Александр Иванович свои рукописные сокровища ни от кого не таил, охотно показывал сослуживцам-чиновникам и аристократам-коллекционерам. Проницательные современники, однако, не торопились разделять восхищение его многочисленных посетителей. «Подделки, впрочем, весьма неискусные в большей части рукописей и теперь еще мне памятны», — отмечал археограф П. М. Строев. «Сулакадзев, которого я знал лично, — вспоминал выдающийся филолог академик А. X. Востоков, — имел страсть собирать рукописи и вместе с тем портить их своими приписками и подделками, чтобы придать им большую древность; так называемая им «Оповедь» есть такого же роду собственное его сочинение, исполненное небывалых слов, непонятных сокращений, бессмыслицы...»

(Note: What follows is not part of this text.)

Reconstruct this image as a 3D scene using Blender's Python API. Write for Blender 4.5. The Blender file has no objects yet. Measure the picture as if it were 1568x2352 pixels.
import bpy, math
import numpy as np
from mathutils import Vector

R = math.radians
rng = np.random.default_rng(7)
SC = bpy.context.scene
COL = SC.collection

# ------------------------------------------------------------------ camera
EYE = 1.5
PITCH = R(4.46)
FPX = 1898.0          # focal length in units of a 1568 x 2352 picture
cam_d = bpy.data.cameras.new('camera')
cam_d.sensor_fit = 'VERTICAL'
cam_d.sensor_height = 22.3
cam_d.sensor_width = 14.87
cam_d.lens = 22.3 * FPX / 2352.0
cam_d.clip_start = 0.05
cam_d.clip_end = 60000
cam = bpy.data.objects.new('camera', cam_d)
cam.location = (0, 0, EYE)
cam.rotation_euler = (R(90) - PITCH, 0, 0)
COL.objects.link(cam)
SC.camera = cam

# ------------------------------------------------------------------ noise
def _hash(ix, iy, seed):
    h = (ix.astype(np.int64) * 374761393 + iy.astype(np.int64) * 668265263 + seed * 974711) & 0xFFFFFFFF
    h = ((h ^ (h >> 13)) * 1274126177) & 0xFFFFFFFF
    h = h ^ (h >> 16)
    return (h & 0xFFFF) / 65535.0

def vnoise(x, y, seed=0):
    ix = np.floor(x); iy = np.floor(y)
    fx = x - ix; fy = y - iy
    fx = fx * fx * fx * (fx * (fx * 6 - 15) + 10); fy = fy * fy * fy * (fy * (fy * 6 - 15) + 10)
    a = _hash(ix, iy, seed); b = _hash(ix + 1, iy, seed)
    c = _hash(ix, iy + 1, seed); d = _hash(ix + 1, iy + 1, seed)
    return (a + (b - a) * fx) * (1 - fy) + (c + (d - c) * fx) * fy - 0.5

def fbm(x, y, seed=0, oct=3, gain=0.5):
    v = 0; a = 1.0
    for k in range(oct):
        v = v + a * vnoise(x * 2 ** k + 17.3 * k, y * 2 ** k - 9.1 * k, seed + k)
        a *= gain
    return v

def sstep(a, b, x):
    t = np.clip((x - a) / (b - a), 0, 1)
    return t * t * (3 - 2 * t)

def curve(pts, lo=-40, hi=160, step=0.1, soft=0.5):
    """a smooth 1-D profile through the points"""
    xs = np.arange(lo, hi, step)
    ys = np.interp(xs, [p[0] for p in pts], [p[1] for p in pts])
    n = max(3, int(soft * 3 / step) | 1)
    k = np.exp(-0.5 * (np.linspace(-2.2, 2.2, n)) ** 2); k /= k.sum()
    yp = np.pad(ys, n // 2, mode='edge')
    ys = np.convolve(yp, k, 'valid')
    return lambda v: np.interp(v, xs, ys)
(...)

Однажды Сулакадзева посетили президент Академии художеств А. Н. Оленин, президент Российской Академии наук адмирал А. С. Шишков и поэт Г. Р. Державин, премного наслышавшиеся о «великом антикварии».
10
О первых полетах воздушных шаров в России подробно рассказывается в книге «История воздухоплавания и авиации в России». Под ред. В. А. Попова. (М„ 1944).
11
Воздушный шар благополучно опустился в лесу вблизи Малой Охты. Гарнерен делал все возможное, «чтобы не удаляться от города, частию в рассуждении неудобства местоположений, частию же по причине неизвестности образа мыслей деревенских жителей той страны, при виде толико нового для них зрелища». В том же году он совершил еще два полета: один — в Петербурге 18 июля и второй — в Москве 20 сентября. Гарнерен считал это путешествие одним из «самых должайших, какое кто-либо предпринимал». Продолжалось оно 7 часов 15 минут. При полете в Петербург вместе с ним поднялся генерал Сергей Лаврентьевич Львов — первый русский человек, участвовавший в воздушном путешествии.